YOUR GOAL:
Reproduce the listing below verbatim.
━━━━
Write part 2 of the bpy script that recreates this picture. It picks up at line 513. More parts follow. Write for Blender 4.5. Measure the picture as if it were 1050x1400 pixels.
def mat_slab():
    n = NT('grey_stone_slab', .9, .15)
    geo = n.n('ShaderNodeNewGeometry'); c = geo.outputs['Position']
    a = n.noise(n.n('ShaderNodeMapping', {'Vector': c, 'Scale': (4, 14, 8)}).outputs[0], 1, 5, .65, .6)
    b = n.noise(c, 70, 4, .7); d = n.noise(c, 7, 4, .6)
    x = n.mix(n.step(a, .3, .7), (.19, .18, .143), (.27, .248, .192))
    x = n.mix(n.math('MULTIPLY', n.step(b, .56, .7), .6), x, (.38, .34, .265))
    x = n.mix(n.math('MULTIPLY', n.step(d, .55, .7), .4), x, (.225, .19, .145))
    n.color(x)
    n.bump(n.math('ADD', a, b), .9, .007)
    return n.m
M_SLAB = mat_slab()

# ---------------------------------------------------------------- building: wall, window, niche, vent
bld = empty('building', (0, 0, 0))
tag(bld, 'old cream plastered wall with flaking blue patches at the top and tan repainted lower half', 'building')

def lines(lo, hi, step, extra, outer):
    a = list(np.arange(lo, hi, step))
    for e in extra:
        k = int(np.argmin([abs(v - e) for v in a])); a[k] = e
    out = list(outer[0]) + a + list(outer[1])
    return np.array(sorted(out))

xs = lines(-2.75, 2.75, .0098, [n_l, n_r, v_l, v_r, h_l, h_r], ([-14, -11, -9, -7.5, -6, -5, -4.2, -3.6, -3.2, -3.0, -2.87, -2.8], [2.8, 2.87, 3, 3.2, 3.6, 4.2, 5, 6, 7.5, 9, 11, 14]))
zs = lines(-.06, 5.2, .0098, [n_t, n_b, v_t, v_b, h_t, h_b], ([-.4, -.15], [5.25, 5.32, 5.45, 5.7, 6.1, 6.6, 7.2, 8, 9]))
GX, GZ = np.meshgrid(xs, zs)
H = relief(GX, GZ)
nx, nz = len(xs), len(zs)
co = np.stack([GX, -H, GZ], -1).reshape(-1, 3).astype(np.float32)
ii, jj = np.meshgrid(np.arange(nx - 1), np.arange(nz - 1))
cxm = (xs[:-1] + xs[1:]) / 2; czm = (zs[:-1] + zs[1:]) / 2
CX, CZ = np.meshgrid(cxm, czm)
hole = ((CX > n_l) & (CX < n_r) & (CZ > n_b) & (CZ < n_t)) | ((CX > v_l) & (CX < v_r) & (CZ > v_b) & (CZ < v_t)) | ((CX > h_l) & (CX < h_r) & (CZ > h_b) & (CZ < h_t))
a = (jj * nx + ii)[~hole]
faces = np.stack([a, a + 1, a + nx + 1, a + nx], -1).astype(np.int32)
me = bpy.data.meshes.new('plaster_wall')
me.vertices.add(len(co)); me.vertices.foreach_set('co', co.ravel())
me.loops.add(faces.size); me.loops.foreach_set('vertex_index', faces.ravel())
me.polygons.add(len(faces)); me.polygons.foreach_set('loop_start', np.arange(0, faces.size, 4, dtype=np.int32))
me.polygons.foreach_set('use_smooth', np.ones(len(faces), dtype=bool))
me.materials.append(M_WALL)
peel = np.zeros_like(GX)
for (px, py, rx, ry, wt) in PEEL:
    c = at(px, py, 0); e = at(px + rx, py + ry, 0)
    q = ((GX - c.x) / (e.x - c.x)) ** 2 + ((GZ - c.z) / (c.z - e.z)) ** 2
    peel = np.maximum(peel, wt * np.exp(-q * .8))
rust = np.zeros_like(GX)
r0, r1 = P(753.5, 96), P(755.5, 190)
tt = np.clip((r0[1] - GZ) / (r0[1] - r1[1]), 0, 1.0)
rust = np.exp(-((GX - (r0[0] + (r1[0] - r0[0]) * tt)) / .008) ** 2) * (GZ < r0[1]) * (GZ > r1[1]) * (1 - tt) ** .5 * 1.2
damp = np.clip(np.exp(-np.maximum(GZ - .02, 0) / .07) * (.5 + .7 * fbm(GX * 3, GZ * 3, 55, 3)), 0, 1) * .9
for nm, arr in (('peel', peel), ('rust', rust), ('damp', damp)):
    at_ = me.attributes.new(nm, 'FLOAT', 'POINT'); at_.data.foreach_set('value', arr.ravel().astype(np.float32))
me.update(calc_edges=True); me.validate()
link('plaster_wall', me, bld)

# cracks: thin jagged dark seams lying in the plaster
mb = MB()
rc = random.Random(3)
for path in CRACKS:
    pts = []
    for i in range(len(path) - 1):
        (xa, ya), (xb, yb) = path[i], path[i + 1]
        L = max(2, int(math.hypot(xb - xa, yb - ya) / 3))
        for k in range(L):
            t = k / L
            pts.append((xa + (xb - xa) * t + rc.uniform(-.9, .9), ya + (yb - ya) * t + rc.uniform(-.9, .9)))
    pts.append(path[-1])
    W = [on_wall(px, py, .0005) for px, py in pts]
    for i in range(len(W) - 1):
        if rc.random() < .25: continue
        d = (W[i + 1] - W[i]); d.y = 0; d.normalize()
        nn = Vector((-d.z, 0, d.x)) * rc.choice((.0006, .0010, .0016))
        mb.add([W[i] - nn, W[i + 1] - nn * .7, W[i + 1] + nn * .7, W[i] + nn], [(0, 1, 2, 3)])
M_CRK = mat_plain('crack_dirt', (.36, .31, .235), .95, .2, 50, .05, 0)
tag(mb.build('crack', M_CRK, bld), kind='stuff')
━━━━
WRITTEN SOLUTION:
Write part 2 of the bpy script that recreates this picture. It picks up at line 513. More parts follow. Write for Blender 4.5. Measure the picture as if it were 1050x1400 pixels.
def mat_slab():
    n = NT('grey_stone_slab', .9, .15)
    geo = n.n('ShaderNodeNewGeometry'); c = geo.outputs['Position']
    a = n.noise(n.n('ShaderNodeMapping', {'Vector': c, 'Scale': (4, 14, 8)}).outputs[0], 1, 5, .65, .6)
    b = n.noise(c, 70, 4, .7); d = n.noise(c, 7, 4, .6)
    x = n.mix(n.step(a, .3, .7), (.19, .18, .143), (.27, .248, .192))
    x = n.mix(n.math('MULTIPLY', n.step(b, .56, .7), .6), x, (.38, .34, .265))
    x = n.mix(n.math('MULTIPLY', n.step(d, .55, .7), .4), x, (.225, .19, .145))
    n.color(x)
    n.bump(n.math('ADD', a, b), .9, .007)
    return n.m
M_SLAB = mat_slab()

# ---------------------------------------------------------------- building: wall, window, niche, vent
bld = empty('building', (0, 0, 0))
tag(bld, 'old cream plastered wall with flaking blue patches at the top and tan repainted lower half', 'building')

def lines(lo, hi, step, extra, outer):
    a = list(np.arange(lo, hi, step))
    for e in extra:
        k = int(np.argmin([abs(v - e) for v in a])); a[k] = e
    out = list(outer[0]) + a + list(outer[1])
    return np.array(sorted(out))

xs = lines(-2.75, 2.75, .0098, [n_l, n_r, v_l, v_r, h_l, h_r], ([-14, -11, -9, -7.5, -6, -5, -4.2, -3.6, -3.2, -3.0, -2.87, -2.8], [2.8, 2.87, 3, 3.2, 3.6, 4.2, 5, 6, 7.5, 9, 11, 14]))
zs = lines(-.06, 5.2, .0098, [n_t, n_b, v_t, v_b, h_t, h_b], ([-.4, -.15], [5.25, 5.32, 5.45, 5.7, 6.1, 6.6, 7.2, 8, 9]))
GX, GZ = np.meshgrid(xs, zs)
H = relief(GX, GZ)
nx, nz = len(xs), len(zs)
co = np.stack([GX, -H, GZ], -1).reshape(-1, 3).astype(np.float32)
ii, jj = np.meshgrid(np.arange(nx - 1), np.arange(nz - 1))
cxm = (xs[:-1] + xs[1:]) / 2; czm = (zs[:-1] + zs[1:]) / 2
CX, CZ = np.meshgrid(cxm, czm)
hole = ((CX > n_l) & (CX < n_r) & (CZ > n_b) & (CZ < n_t)) | ((CX > v_l) & (CX < v_r) & (CZ > v_b) & (CZ < v_t)) | ((CX > h_l) & (CX < h_r) & (CZ > h_b) & (CZ < h_t))
a = (jj * nx + ii)[~hole]
faces = np.stack([a, a + 1, a + nx + 1, a + nx], -1).astype(np.int32)
me = bpy.data.meshes.new('plaster_wall')
me.vertices.add(len(co)); me.vertices.foreach_set('co', co.ravel())
me.loops.add(faces.size); me.loops.foreach_set('vertex_index', faces.ravel())
me.polygons.add(len(faces)); me.polygons.foreach_set('loop_start', np.arange(0, faces.size, 4, dtype=np.int32))
me.polygons.foreach_set('use_smooth', np.ones(len(faces), dtype=bool))
me.materials.append(M_WALL)
peel = np.zeros_like(GX)
for (px, py, rx, ry, wt) in PEEL:
    c = at(px, py, 0); e = at(px + rx, py + ry, 0)
    q = ((GX - c.x) / (e.x - c.x)) ** 2 + ((GZ - c.z) / (c.z - e.z)) ** 2
    peel = np.maximum(peel, wt * np.exp(-q * .8))
rust = np.zeros_like(GX)
r0, r1 = P(753.5, 96), P(755.5, 190)
tt = np.clip((r0[1] - GZ) / (r0[1] - r1[1]), 0, 1.0)
rust = np.exp(-((GX - (r0[0] + (r1[0] - r0[0]) * tt)) / .008) ** 2) * (GZ < r0[1]) * (GZ > r1[1]) * (1 - tt) ** .5 * 1.2
damp = np.clip(np.exp(-np.maximum(GZ - .02, 0) / .07) * (.5 + .7 * fbm(GX * 3, GZ * 3, 55, 3)), 0, 1) * .9
for nm, arr in (('peel', peel), ('rust', rust), ('damp', damp)):
    at_ = me.attributes.new(nm, 'FLOAT', 'POINT'); at_.data.foreach_set('value', arr.ravel().astype(np.float32))
me.update(calc_edges=True); me.validate()
link('plaster_wall', me, bld)

# cracks: thin jagged dark seams lying in the plaster
mb = MB()
rc = random.Random(3)
for path in CRACKS:
    pts = []
    for i in range(len(path) - 1):
        (xa, ya), (xb, yb) = path[i], path[i + 1]
        L = max(2, int(math.hypot(xb - xa, yb - ya) / 3))
        for k in range(L):
            t = k / L
            pts.append((xa + (xb - xa) * t + rc.uniform(-.9, .9), ya + (yb - ya) * t + rc.uniform(-.9, .9)))
    pts.append(path[-1])
    W = [on_wall(px, py, .0005) for px, py in pts]
    for i in range(len(W) - 1):
        if rc.random() < .25: continue
        d = (W[i + 1] - W[i]); d.y = 0; d.normalize()
        nn = Vector((-d.z, 0, d.x)) * rc.choice((.0006, .0010, .0016))
        mb.add([W[i] - nn, W[i + 1] - nn * .7, W[i + 1] + nn * .7, W[i] + nn], [(0, 1, 2, 3)])
M_CRK = mat_plain('crack_dirt', (.36, .31, .235), .95, .2, 50, .05, 0)
tag(mb.build('crack', M_CRK, bld), kind='stuff')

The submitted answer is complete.